### Your goal:
Using the data below, gather each line that includes the word "Python".

### Materials provided:
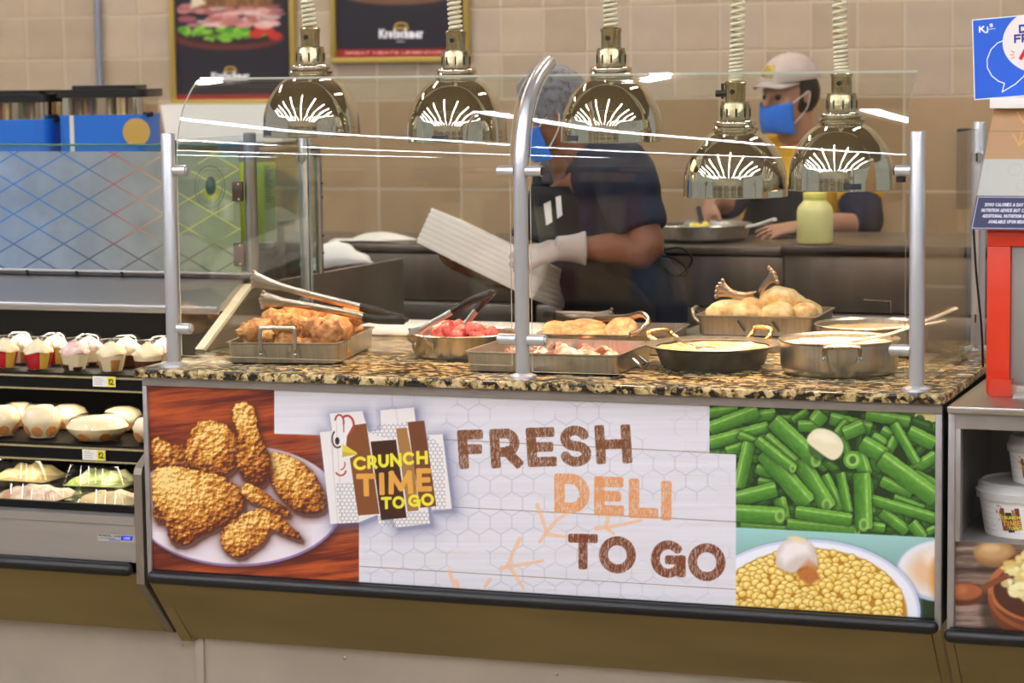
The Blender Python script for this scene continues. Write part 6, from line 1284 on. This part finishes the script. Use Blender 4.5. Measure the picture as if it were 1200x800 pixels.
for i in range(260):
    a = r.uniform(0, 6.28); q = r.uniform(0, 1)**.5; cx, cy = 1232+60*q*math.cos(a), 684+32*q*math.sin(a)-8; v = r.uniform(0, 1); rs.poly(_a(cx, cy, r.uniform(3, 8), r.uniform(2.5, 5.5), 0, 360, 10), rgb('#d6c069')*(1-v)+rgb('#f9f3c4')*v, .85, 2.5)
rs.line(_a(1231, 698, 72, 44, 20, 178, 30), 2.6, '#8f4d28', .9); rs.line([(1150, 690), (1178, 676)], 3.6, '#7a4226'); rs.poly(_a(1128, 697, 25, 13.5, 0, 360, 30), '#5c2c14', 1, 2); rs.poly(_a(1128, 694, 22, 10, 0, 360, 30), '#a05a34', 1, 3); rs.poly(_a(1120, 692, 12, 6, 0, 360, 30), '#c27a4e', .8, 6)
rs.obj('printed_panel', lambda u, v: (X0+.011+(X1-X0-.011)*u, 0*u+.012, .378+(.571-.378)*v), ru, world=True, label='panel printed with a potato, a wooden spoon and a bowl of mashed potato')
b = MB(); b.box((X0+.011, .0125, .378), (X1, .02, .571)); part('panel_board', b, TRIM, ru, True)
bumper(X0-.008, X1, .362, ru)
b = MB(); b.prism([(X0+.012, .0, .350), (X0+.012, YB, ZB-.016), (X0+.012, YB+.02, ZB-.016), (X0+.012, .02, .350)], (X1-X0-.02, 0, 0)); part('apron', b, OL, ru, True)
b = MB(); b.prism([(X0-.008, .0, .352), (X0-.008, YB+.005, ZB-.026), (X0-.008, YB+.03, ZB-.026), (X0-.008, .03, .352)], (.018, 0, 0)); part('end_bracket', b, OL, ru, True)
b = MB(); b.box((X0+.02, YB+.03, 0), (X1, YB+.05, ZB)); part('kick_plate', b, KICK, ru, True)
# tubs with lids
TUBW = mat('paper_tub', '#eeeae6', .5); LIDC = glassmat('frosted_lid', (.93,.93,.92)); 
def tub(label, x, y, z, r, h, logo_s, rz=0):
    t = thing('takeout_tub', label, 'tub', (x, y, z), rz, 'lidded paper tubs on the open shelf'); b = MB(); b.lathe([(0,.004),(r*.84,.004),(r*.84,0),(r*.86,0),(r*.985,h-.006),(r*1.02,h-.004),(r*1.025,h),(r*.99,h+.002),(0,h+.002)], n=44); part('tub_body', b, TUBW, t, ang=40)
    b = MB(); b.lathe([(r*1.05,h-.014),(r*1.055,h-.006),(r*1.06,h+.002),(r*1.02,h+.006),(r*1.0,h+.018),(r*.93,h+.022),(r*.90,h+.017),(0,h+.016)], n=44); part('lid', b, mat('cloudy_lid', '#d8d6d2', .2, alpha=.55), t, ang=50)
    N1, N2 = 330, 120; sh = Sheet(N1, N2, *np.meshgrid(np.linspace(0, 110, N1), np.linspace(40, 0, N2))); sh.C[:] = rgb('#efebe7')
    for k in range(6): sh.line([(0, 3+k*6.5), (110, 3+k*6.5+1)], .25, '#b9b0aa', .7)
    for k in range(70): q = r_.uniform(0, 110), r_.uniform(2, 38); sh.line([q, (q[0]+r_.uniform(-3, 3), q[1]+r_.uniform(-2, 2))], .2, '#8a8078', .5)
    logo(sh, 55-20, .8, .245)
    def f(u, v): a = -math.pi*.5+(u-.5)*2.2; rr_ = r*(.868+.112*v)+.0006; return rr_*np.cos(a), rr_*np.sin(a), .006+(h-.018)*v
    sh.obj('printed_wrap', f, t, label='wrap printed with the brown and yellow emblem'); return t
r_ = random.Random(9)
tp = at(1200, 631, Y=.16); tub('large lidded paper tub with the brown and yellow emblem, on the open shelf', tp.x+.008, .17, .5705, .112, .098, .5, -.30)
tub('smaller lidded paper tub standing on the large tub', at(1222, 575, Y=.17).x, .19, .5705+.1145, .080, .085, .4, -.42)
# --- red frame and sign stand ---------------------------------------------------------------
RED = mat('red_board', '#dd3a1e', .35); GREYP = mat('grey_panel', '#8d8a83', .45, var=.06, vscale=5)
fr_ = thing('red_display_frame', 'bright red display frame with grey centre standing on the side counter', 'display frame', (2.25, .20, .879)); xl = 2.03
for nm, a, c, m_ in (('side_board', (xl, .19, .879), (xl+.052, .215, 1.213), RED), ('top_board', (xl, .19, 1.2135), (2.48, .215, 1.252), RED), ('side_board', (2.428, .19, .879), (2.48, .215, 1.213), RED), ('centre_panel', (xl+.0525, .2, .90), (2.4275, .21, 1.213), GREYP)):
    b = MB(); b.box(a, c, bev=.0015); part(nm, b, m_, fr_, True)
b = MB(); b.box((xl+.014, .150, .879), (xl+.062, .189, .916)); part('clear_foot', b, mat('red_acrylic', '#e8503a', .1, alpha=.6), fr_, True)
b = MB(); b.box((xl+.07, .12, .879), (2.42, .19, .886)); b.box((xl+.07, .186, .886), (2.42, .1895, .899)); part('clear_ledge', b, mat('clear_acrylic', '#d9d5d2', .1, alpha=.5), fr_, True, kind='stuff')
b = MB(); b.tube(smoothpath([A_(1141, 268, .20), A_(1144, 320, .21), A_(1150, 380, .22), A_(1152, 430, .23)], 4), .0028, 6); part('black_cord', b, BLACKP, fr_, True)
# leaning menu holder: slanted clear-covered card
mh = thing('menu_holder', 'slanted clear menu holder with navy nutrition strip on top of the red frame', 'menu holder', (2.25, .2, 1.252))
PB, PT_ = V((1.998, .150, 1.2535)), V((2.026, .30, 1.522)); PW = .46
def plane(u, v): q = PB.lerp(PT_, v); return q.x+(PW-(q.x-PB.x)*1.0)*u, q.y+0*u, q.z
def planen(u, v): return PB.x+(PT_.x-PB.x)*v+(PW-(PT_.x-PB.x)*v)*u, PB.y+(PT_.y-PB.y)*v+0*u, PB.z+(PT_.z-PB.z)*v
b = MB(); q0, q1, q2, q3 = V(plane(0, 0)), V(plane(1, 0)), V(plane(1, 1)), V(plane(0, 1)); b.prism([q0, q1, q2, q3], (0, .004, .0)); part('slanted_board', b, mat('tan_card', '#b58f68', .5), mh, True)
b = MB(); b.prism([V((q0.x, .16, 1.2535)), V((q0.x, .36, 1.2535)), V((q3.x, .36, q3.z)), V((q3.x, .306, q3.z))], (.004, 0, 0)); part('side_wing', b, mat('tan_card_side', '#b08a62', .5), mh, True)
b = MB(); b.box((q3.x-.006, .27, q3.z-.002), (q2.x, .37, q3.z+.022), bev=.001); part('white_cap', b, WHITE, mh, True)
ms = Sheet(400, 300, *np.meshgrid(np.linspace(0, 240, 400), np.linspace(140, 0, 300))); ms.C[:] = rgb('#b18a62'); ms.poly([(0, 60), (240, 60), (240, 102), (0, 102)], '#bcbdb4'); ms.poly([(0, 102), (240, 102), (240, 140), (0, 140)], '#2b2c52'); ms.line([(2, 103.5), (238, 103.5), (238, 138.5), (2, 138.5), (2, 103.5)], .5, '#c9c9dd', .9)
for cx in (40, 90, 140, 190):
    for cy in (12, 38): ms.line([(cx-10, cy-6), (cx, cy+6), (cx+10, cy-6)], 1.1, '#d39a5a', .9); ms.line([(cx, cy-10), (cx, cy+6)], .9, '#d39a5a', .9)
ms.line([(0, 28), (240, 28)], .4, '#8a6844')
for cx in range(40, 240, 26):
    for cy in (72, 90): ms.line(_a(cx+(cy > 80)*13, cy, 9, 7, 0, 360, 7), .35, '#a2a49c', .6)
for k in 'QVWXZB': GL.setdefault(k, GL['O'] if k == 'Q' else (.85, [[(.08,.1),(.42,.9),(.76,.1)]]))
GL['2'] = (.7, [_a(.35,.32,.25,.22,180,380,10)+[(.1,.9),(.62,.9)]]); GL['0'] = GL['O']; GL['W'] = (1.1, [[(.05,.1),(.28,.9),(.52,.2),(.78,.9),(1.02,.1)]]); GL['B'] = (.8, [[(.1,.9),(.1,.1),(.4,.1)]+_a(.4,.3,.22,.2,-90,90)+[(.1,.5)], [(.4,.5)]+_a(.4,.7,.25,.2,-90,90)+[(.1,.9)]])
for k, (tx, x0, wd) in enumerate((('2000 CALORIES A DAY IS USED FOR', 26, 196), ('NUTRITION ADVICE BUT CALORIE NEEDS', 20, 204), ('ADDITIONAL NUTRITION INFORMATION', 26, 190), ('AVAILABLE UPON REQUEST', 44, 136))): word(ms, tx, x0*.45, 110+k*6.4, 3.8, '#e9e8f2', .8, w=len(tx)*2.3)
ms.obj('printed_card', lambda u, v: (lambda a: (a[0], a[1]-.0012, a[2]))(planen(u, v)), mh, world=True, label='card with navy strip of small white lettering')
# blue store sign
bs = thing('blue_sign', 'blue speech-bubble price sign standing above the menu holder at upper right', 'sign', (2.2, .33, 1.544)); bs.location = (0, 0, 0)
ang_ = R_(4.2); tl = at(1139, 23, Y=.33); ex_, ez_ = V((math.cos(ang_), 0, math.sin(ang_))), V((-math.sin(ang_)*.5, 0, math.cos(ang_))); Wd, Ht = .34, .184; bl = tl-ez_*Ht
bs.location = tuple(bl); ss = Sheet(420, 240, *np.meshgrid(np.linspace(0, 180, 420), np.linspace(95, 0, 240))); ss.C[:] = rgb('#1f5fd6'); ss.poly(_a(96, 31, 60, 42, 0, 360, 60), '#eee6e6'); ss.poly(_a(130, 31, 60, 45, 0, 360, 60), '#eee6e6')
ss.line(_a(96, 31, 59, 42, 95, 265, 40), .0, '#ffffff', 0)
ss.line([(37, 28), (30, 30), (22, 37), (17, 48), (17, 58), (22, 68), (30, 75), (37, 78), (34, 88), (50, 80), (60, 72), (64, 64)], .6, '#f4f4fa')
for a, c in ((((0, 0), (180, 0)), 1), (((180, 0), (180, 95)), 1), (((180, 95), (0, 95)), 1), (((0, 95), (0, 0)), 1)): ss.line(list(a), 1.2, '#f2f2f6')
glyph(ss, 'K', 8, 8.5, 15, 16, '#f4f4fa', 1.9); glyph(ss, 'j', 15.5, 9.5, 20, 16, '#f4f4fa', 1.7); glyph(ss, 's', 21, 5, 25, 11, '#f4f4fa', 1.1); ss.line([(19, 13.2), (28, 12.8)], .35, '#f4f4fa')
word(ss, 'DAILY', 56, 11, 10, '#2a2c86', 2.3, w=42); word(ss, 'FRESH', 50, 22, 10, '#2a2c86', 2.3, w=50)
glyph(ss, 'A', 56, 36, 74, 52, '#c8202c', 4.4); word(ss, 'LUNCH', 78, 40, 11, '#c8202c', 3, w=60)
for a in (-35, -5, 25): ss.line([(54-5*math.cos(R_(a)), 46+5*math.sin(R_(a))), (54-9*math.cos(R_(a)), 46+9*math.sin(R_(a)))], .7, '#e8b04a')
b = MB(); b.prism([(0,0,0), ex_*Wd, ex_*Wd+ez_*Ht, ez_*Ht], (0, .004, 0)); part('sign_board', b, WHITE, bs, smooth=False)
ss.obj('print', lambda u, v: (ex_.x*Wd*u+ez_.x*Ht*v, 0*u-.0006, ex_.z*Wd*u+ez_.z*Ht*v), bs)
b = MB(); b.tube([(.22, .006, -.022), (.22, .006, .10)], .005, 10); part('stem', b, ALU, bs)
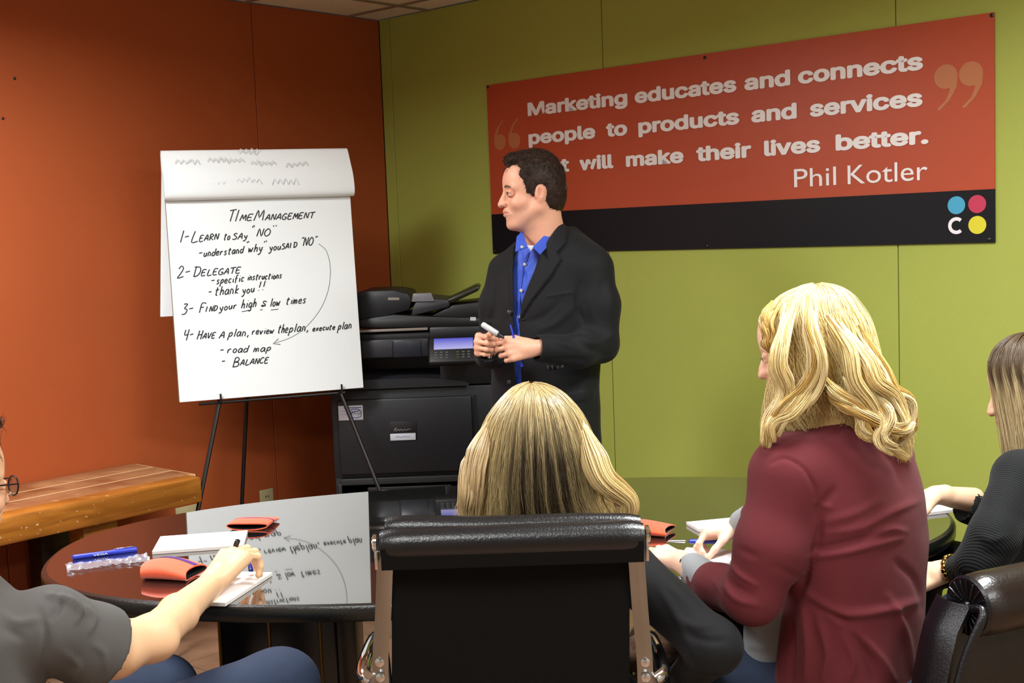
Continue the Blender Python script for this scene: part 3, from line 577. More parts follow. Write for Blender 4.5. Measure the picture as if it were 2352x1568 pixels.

### Full response:
The Blender Python script for this scene continues. Write part 6, from line 1284 on. This part finishes the script. Use Blender 4.5. Measure the picture as if it were 1200x800 pixels.
Continue the Blender Python script for this scene: part 3, from line 577. More parts follow. Write for Blender 4.5. Measure the picture as if it were 2352x1568 pixels.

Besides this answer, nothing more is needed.